Offering what you have to this tech company is probably the quickest way to get whatever it is that you're doing copied. Companies pretend to be interested in things they have no interest in buying or just want to get a head start on by having you show them in great detail how everything works all while telling you they are seriously interested.

The tech company will only seriously consider buying what you have to gain the userbase you have built with your product, not the technology itself in 99% of cases.

2. There is no way to stop this, especially for browser extensions. Making it more difficult to copy the source code will slow people down, but this is something you will have to deal with especially if you gain any traction and prove that your product is something people are willing to pay for.

You have an enormous advantage over these people if you are the first mover in this space however. Focus the majority of your time on creating a truly great experience for your users that will build loyalty towards your product instead of trying to play a never ending game of cat and mouse with people copying your idea.

1 comments

I really appreciate your thoughts.

Question: When you say "best/fastest signal" and "prove that your product is something people are willing to pay for", are you speaking of proving to myself, like a bootstrapped small business? Or of proving to prospective investors?

Regarding the paid&free model, just thinking aloud... I suspect that the browser vendors are going to push me to use their extension store, so maybe I have to put the paid features as data/behavior on a server that the extension talks to. Or to send a paying customer an unlock code that flips a trivially-crackable switch in the free extension, but which at least helps keep honest users honest.

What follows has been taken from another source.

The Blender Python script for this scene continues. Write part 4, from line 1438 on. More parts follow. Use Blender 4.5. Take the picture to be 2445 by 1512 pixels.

I think you should look into making your extension 'private' at least at first and only grant access to people who pay for it. You need to add each user's gmail account to a list in the Chrome Webstore or associate a Google Group with it and then add peoples' emails to that list.

Maybe set up a server where people can pay and people can auth against later on to automate the payments and updating the users list.

I would say both in this case, you can make the decision if you think you need investment money or not and the number of paid users you have can be can be a valuable point of data used to help determine this.

You have the advantage of being able to start and potentially get something into the market without needing to take investor money and promise larger than life returns on the money you take. Use this time wisely to make an honest judgement of what you think this business could turn into, if it's just something that pays your rent then let it be that. If you grow like crazy and need investment money, only then pursue it.

Dealing with investors is a really big headache, so only accept money from them if you really think it will make a difference in being able to grow the business.

Yes you will almost certainly have to use one or many extension stores, you will also need to setup a secure way to handle subscriptions and give elevated access to users that pay.